Adeline Dieudonné, La Vraie Vie, Editions de l’Iconoclaste („Das wirkliche Leben“, Übersetzung von Sina de Malafosse, dtv)

Chez eux, il y a quatre chambres. Celle du frère, la sienne, celle des parents. Et celle des cadavres. Le père est chasseur de gros gibier. Un prédateur en puissance. La mère est transparente, amibe craintive, soumise à ses humeurs. Avec son frère, Gilles, elle tente de déjouer ce quotidien saumâtre. Ils jouent dans les carcasses des voitures de la casse en attendant la petite musique qui annoncera l’arrivée du marchand de glaces. Mais un jour, un violent accident vient faire bégayer le présent. Et rien ne sera plus jamais comme avant.

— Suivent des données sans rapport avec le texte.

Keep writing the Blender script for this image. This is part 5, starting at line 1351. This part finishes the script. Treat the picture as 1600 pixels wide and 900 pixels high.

Mona Chollet, Sorcières. La puissance invaincue des femmes, La Découverte („Hexen. Die unbesiegte Macht der Frauen“, Übersetzung von Birgit Althaler, Nautilus)

Qu’elles vendent des grimoires sur Etsy, postent des photos de leur autel orné de cristaux sur Instagram ou se rassemblent pour jeter des sorts à Donald Trump, les sorcières sont partout. Davantage encore que leurs aînées des années 1970, les féministes actuelles semblent hantées par cette figure. La sorcière est à la fois la victime absolue, celle pour qui on réclame justice, et la rebelle obstinée, insaisissable. Mais qui étaient au juste celles qui, dans l’Europe de la Renaissance, ont été accusées de sorcellerie ? Quels types de femme ces siècles de terreur ont-ils censurés, éliminés, réprimés ? Ce livre en explore trois et examine ce qu’il en reste aujourd’hui, dans nos préjugés et nos représentations : la femme indépendante — puisque les veuves et les célibataires furent particulièrement visées ; la femme sans enfant — puisque l’époque des chasses a marqué la fin de la tolérance pour celles qui prétendaient contrôler leur fécondité ; et la femme âgée – devenue, et restée depuis, un objet d’horreur. Enfin, il sera aussi question de la vision du monde que la traque des sorcières a servi à promouvoir, du rapport guerrier qui s’est développé alors tant à l’égard des femmes que de la nature : une double malédiction qui reste à lever.